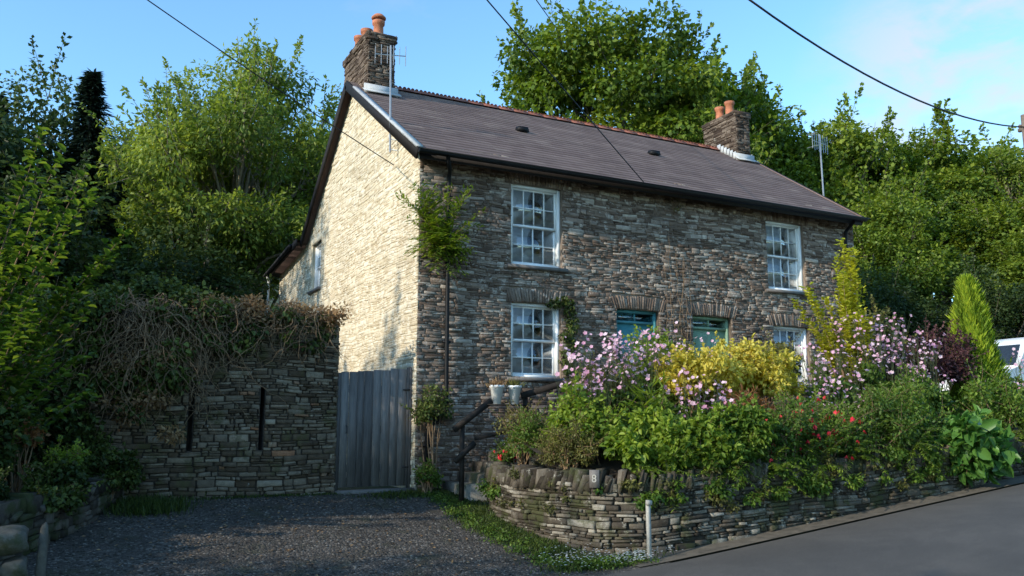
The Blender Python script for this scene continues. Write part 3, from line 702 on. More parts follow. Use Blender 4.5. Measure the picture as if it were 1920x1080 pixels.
# ---------------------------------------------------------------- low walls
def path_map(pts):
    P=np.array(pts,float)
    Q=[]
    for i in range(len(P)-1):
        p0=P[max(i-1,0)];p1=P[i];p2=P[i+1];p3=P[min(i+2,len(P)-1)]
        for t in np.linspace(0,1,14,endpoint=False): Q.append(.5*((2*p1)+(-p0+p2)*t+(2*p0-5*p1+4*p2-p3)*t*t+(-p0+3*p1-3*p2+p3)*t**3))
    Q.append(P[-1]);Q=np.array(Q);d=np.r_[0,np.cumsum(np.linalg.norm(np.diff(Q,axis=0),axis=1))]
    T=unit(np.gradient(Q,axis=0))
    def f(u):
        x=np.interp(u,d,Q[:,0]);y=np.interp(u,d,Q[:,1]);tx=np.interp(u,d,T[:,0]);ty=np.interp(u,d,T[:,1]);l=math.hypot(tx,ty)
        return x,y,tx/l,ty/l
    return f,d[-1]
def pathwall(name,pts,side,topf,th,mat,label,hr,wr,cope=(.18,.26),depthz=1.2,copew=(.05,.1),lean=.25):
    f,LT=path_map(pts)
    def mp(u,v,d):
        x,y,tx,ty=f(u);nx,ny=(ty,-tx) if side>0 else (-ty,tx)
        z=topf(x,y)-depthz+v+wob(u,v)*.8
        return (x+nx*d,y+ny*d,z)
    def keep(u,v):
        x,y,_,_=f(u);return topf(x,y)-depthz+v>Gf(x,y)-.12
    mb=MB();stonewall(mb,mp,0,LT,0,depthz,hr,wr,prot=(-.015,.045),keep=keep,g=.005,jit=.015,rd=.010,tb=lambda u,v:RN.random()**1.2)
    u=0;ln=0
    while u<LT:
        w=U(*copew);x,y,tx,ty=f(u+w/2);nx,ny=(ty,-tx) if side>0 else (-ty,tx);h=U(*cope);z=topf(x,y)
        if RN.random()<.06: h*=.4
        ln=.8*ln+.2*U(-.05,lean*2.4)
        mb.box((x-nx*(th/2-.06+U(-.04,.04)),y-ny*(th/2-.06+U(-.03,.03)),z+h/2-.03),(w-.006,th*U(.8,1),h),rz=math.atan2(ty,tx)+U(-.18,.18),ry=ln+U(-.12,.12),rx=U(-.08,.08),j=.022,t=RN.random()**1.5*.8,taper=U(.75,1));u+=w
    o=build(name,mb,mat,label=label,category='wall')
    mb=MB();n=int(LT/.25);vs=[];fs=[]
    for i in range(n+1):
        u=LT*i/n;x,y,tx,ty=f(u);nx,ny=(ty,-tx) if side>0 else (-ty,tx);z=topf(x,y);gz_=Gf(x,y)-.3
        vs+=[(x-nx*.035,y-ny*.035,gz_),(x-nx*.035,y-ny*.035,z),(x-nx*th,y-ny*th,z),(x-nx*th,y-ny*th,gz_)]
    for i in range(n):
        for k in range(3): fs.append((4*i+k,4*i+k+1,4*i+5+k,4*i+4+k))
    fs.append((0,1,2,3));fs.append((4*n,4*n+1,4*n+2,4*n+3))
    mb.add(vs,fs);build('wall_core',mb,M_mortd,o)
    return f,LT
def gwtop(x,y): return max(.80+.05*x,Gf(x,-4.8)+.38) if x>1 else .85
gf,gl=pathwall('garden_wall',[(.70,-1.25),(.45,-2.1),(.42,-3.1),(.62,-4.05),(1.1,-4.62),(2.0,-4.8),(5,-4.82),(8.2,-4.78),(11.5,-4.65),(16,-4.3)],1,gwtop,.36,M_gard,'dry stone garden retaining wall with upright coping stones',(.028,.07),(.10,.34),depthz=1.1,cope=(.15,.27),copew=(.04,.09))
pathwall('low_stone_wall',[(-4.25,.1),(-4.6,-.9),(-5.05,-2.0),(-5.55,-3.1),(-6.1,-4.2)],-1,lambda x,y:.74+.05*(y+2),.45,M_lowl,'low mossy dry stone wall along the drive edge',(.05,.12),(.15,.4),depthz=1.1,cope=(.10,.22),copew=(.07,.16))
def rock(c,s,mat,label,name='boulder'):
    import bmesh
    bm=bmesh.new();bmesh.ops.create_icosphere(bm,subdivisions=3,radius=1)
    for v in bm.verts:
        p=v.co.copy();k=1+.12*math.sin(p.x*3.1+c[0]*7)+.1*math.sin(p.y*4.3+p.z*2+c[1]*5)+.06*math.sin(p.z*6+p.x*5)
        v.co=Vector((math.copysign(abs(p.x)**.75,p.x)*s[0],math.copysign(abs(p.y)**.75,p.y)*s[1],math.copysign(abs(p.z)**.75,p.z)*s[2]))*k+Vector(c)
    V=np.array([v.co[:] for v in bm.verts]);F=np.array([[v.index for v in f.verts] for f in bm.faces]);bm.free()
    mb=MB();mb.addnp(V,F,np.full(len(F),.8));return build(name,mb,mat,smooth=True,label=label,category='rock')
M_rock=stone_mat('grey_rock',[(0,(.10,.09,.072)),(1,(.15,.135,.11))],lich=.68,moss=(.05,.055,.02))
rock((-5.52,-4.15,.60),(.26,.2,.12),M_rock,'smooth grey boulder resting on the low wall end')
rock((-5.13,-4.1,.32),(.05,.05,.36),M_rock,'upright narrow grey stone at the drive edge','upright_stone')
for i,(x,y,z,sx,sz) in enumerate([(-5.62,-4.2,.38,.16,.1),(-5.35,-4.2,.36,.12,.09),(-5.75,-4.25,.16,.2,.11),(-5.42,-4.2,.14,.16,.12),(-5.28,-4.25,.1,.1,.1),(-5.9,-4.2,.4,.14,.12)]):
    rock((x,y,z),(sx,.13,sz),M_rock,'rough grey stone stacked at the wall end','stacked_stone')
# ---------------------------------------------------------------- garden soil, steps, railing
def soil(x,y):
    x=np.asarray(x,float);y=np.asarray(y,float)
    t=np.maximum(.80+.05*x,G(x,np.full_like(x,-4.8))+.38)-.03
    return t+(np.maximum(1.66,t+.1)-t)*np.clip((y+4.4)/2.8,0,1)
def keep_soil(x,y):
    lx=np.interp(y,[-4.62,-4.05,-3.1,-2.1,-1.25,0],[1.2,.8,.6,.65,.9,2.4]);return (x>lx)
M_soil=simple('garden_soil',(.045,.033,.022),.95,.3,9,.7)
sheet('garden_soil',np.arange(.4,14.1,.12),np.arange(-4.62,.01,.12),0,M_soil,fn=soil,keep=keep_soil)
mb=MB()
for i in range(7):
    x=.55+i*.27;z=.72+i*.155;mb.box((x+.9,-.65,z-.5),(2.0,1.15,1.0),j=.006,t=RN.random())
build('stone_steps',mb,M_gard,label='stone steps climbing beside the cottage front',category='steps')
rl=empty('handrail',(.31,-1.2,.7),label='black painted timber handrail beside the steps',category='railing')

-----

→ **The problem**:
Your task is to reproduce all of the material exactly. The pictures stay out.

→ **Exercise response**:
The Blender Python script for this scene continues. Write part 3, from line 702 on. More parts follow. Use Blender 4.5. Measure the picture as if it were 1920x1080 pixels.
# ---------------------------------------------------------------- low walls
def path_map(pts):
    P=np.array(pts,float)
    Q=[]
    for i in range(len(P)-1):
        p0=P[max(i-1,0)];p1=P[i];p2=P[i+1];p3=P[min(i+2,len(P)-1)]
        for t in np.linspace(0,1,14,endpoint=False): Q.append(.5*((2*p1)+(-p0+p2)*t+(2*p0-5*p1+4*p2-p3)*t*t+(-p0+3*p1-3*p2+p3)*t**3))
    Q.append(P[-1]);Q=np.array(Q);d=np.r_[0,np.cumsum(np.linalg.norm(np.diff(Q,axis=0),axis=1))]
    T=unit(np.gradient(Q,axis=0))
    def f(u):
        x=np.interp(u,d,Q[:,0]);y=np.interp(u,d,Q[:,1]);tx=np.interp(u,d,T[:,0]);ty=np.interp(u,d,T[:,1]);l=math.hypot(tx,ty)
        return x,y,tx/l,ty/l
    return f,d[-1]
def pathwall(name,pts,side,topf,th,mat,label,hr,wr,cope=(.18,.26),depthz=1.2,copew=(.05,.1),lean=.25):
    f,LT=path_map(pts)
    def mp(u,v,d):
        x,y,tx,ty=f(u);nx,ny=(ty,-tx) if side>0 else (-ty,tx)
        z=topf(x,y)-depthz+v+wob(u,v)*.8
        return (x+nx*d,y+ny*d,z)
    def keep(u,v):
        x,y,_,_=f(u);return topf(x,y)-depthz+v>Gf(x,y)-.12
    mb=MB();stonewall(mb,mp,0,LT,0,depthz,hr,wr,prot=(-.015,.045),keep=keep,g=.005,jit=.015,rd=.010,tb=lambda u,v:RN.random()**1.2)
    u=0;ln=0
    while u<LT:
        w=U(*copew);x,y,tx,ty=f(u+w/2);nx,ny=(ty,-tx) if side>0 else (-ty,tx);h=U(*cope);z=topf(x,y)
        if RN.random()<.06: h*=.4
        ln=.8*ln+.2*U(-.05,lean*2.4)
        mb.box((x-nx*(th/2-.06+U(-.04,.04)),y-ny*(th/2-.06+U(-.03,.03)),z+h/2-.03),(w-.006,th*U(.8,1),h),rz=math.atan2(ty,tx)+U(-.18,.18),ry=ln+U(-.12,.12),rx=U(-.08,.08),j=.022,t=RN.random()**1.5*.8,taper=U(.75,1));u+=w
    o=build(name,mb,mat,label=label,category='wall')
    mb=MB();n=int(LT/.25);vs=[];fs=[]
    for i in range(n+1):
        u=LT*i/n;x,y,tx,ty=f(u);nx,ny=(ty,-tx) if side>0 else (-ty,tx);z=topf(x,y);gz_=Gf(x,y)-.3
        vs+=[(x-nx*.035,y-ny*.035,gz_),(x-nx*.035,y-ny*.035,z),(x-nx*th,y-ny*th,z),(x-nx*th,y-ny*th,gz_)]
    for i in range(n):
        for k in range(3): fs.append((4*i+k,4*i+k+1,4*i+5+k,4*i+4+k))
    fs.append((0,1,2,3));fs.append((4*n,4*n+1,4*n+2,4*n+3))
    mb.add(vs,fs);build('wall_core',mb,M_mortd,o)
    return f,LT
def gwtop(x,y): return max(.80+.05*x,Gf(x,-4.8)+.38) if x>1 else .85
gf,gl=pathwall('garden_wall',[(.70,-1.25),(.45,-2.1),(.42,-3.1),(.62,-4.05),(1.1,-4.62),(2.0,-4.8),(5,-4.82),(8.2,-4.78),(11.5,-4.65),(16,-4.3)],1,gwtop,.36,M_gard,'dry stone garden retaining wall with upright coping stones',(.028,.07),(.10,.34),depthz=1.1,cope=(.15,.27),copew=(.04,.09))
pathwall('low_stone_wall',[(-4.25,.1),(-4.6,-.9),(-5.05,-2.0),(-5.55,-3.1),(-6.1,-4.2)],-1,lambda x,y:.74+.05*(y+2),.45,M_lowl,'low mossy dry stone wall along the drive edge',(.05,.12),(.15,.4),depthz=1.1,cope=(.10,.22),copew=(.07,.16))
def rock(c,s,mat,label,name='boulder'):
    import bmesh
    bm=bmesh.new();bmesh.ops.create_icosphere(bm,subdivisions=3,radius=1)
    for v in bm.verts:
        p=v.co.copy();k=1+.12*math.sin(p.x*3.1+c[0]*7)+.1*math.sin(p.y*4.3+p.z*2+c[1]*5)+.06*math.sin(p.z*6+p.x*5)
        v.co=Vector((math.copysign(abs(p.x)**.75,p.x)*s[0],math.copysign(abs(p.y)**.75,p.y)*s[1],math.copysign(abs(p.z)**.75,p.z)*s[2]))*k+Vector(c)
    V=np.array([v.co[:] for v in bm.verts]);F=np.array([[v.index for v in f.verts] for f in bm.faces]);bm.free()
    mb=MB();mb.addnp(V,F,np.full(len(F),.8));return build(name,mb,mat,smooth=True,label=label,category='rock')
M_rock=stone_mat('grey_rock',[(0,(.10,.09,.072)),(1,(.15,.135,.11))],lich=.68,moss=(.05,.055,.02))
rock((-5.52,-4.15,.60),(.26,.2,.12),M_rock,'smooth grey boulder resting on the low wall end')
rock((-5.13,-4.1,.32),(.05,.05,.36),M_rock,'upright narrow grey stone at the drive edge','upright_stone')
for i,(x,y,z,sx,sz) in enumerate([(-5.62,-4.2,.38,.16,.1),(-5.35,-4.2,.36,.12,.09),(-5.75,-4.25,.16,.2,.11),(-5.42,-4.2,.14,.16,.12),(-5.28,-4.25,.1,.1,.1),(-5.9,-4.2,.4,.14,.12)]):
    rock((x,y,z),(sx,.13,sz),M_rock,'rough grey stone stacked at the wall end','stacked_stone')
# ---------------------------------------------------------------- garden soil, steps, railing
def soil(x,y):
    x=np.asarray(x,float);y=np.asarray(y,float)
    t=np.maximum(.80+.05*x,G(x,np.full_like(x,-4.8))+.38)-.03
    return t+(np.maximum(1.66,t+.1)-t)*np.clip((y+4.4)/2.8,0,1)
def keep_soil(x,y):
    lx=np.interp(y,[-4.62,-4.05,-3.1,-2.1,-1.25,0],[1.2,.8,.6,.65,.9,2.4]);return (x>lx)
M_soil=simple('garden_soil',(.045,.033,.022),.95,.3,9,.7)
sheet('garden_soil',np.arange(.4,14.1,.12),np.arange(-4.62,.01,.12),0,M_soil,fn=soil,keep=keep_soil)
mb=MB()
for i in range(7):
    x=.55+i*.27;z=.72+i*.155;mb.box((x+.9,-.65,z-.5),(2.0,1.15,1.0),j=.006,t=RN.random())
build('stone_steps',mb,M_gard,label='stone steps climbing beside the cottage front',category='steps')
rl=empty('handrail',(.31,-1.2,.7),label='black painted timber handrail beside the steps',category='railing')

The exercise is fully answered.